According to, it's an endurance event series in which participants attempt 10-12 miles of military-type obstacles. Originally designed by British Special Forces to test mental as well as physical strength, obstacles often play on common human fears such as fire, water, electricity and heights.

Moore thought about trying one of these challenges but wasn't truly convinced until she met her significant other, JD, who she affectionately calls, "Mr. Tough Mudder himself."

"When we first met he was preparing for the World's Toughest Mudder, an annual competition to complete the most miles of obstacles in 24 hours," she said. "This past November I was sitting at the edge of my seat watching the tweets, Facebook posts, and the continuously updated results on the Tough Mudder Web site. Out of 900+ competitors, JD finished 28th with 75 miles."

Preparation for her first competition, which was April 12 in Clewiston, Fla., began last year.

"I did a lot of running, pushups, and body weight exercises like pull ups and squats," Moore said. "To adjust to the cold water, JD and I swam in the Gulf in December. In January and February we took dips in the pool--JD jumped all the way in, I wussed out and only made it to my thighs."

But Moore didn't wuss out on Tough Mudder day.

"The Artic Enema was my most dreaded event. It's a large bin of water and ice which apparently is not bad enough so they added a wall to swim under. The water was deeper than I am tall," she described. When I pulled my self under the wall and back up the other side I was a little disoriented from the cold. It seriously took my breath away. It took me a few seconds before I could reply to JD and let him know I was ok. As horrible as it was, it is no longer my most dreaded obstacle. I can handle it."
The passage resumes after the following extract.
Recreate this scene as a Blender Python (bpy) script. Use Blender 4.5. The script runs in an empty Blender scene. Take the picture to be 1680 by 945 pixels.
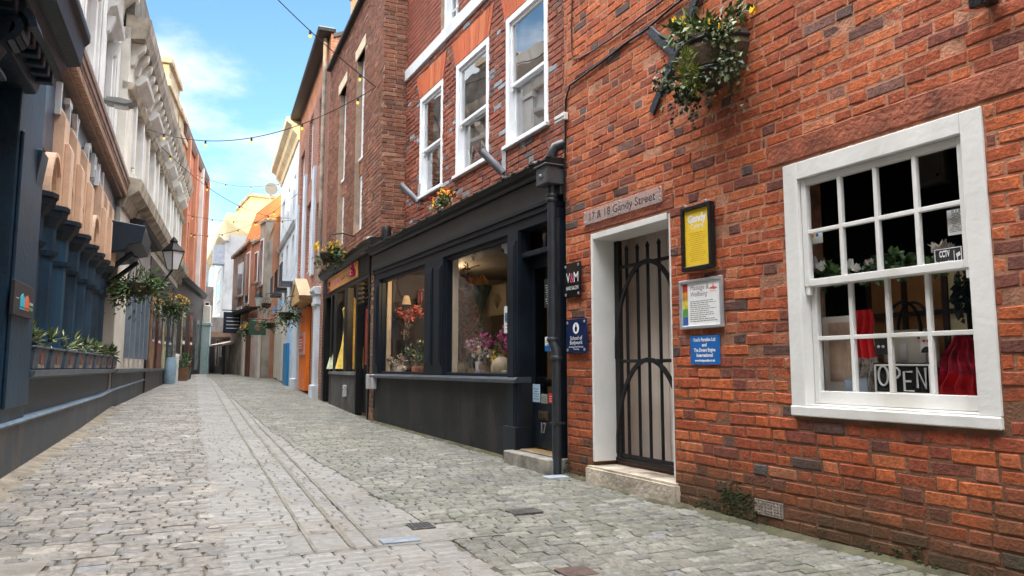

She's prepared for future challenges now that she's conquered her fear and has experienced the other extreme obstacles as well.

"I now know I can handle the electrical shock," she said. But she's discovered a new challenge to tackle.

"What I disliked the most about this past course was the Everest. It is a quarter-pipe obstacle. What is that? You know those ramps they use for skateboarding? Well, for some like JD it's no big deal, for me, I had no problem running up the ramp but it was a huge challenge to pull myself up over the top. Thanks to JD and some other fellas they grabbed on to me and pulled me over," she said.

After all of that, Moore is ready to do it again.

"It felt awesome to do this. I was happy to complete every obstacle and not break anything. I'm looking forward to the next one," she said. She has several planned from now through October. She's even contemplating participating in the 24-hour challenge in the future with JD.

"I want to experience the pain, the challenge, and be able tell my grandkids that I did it," she said.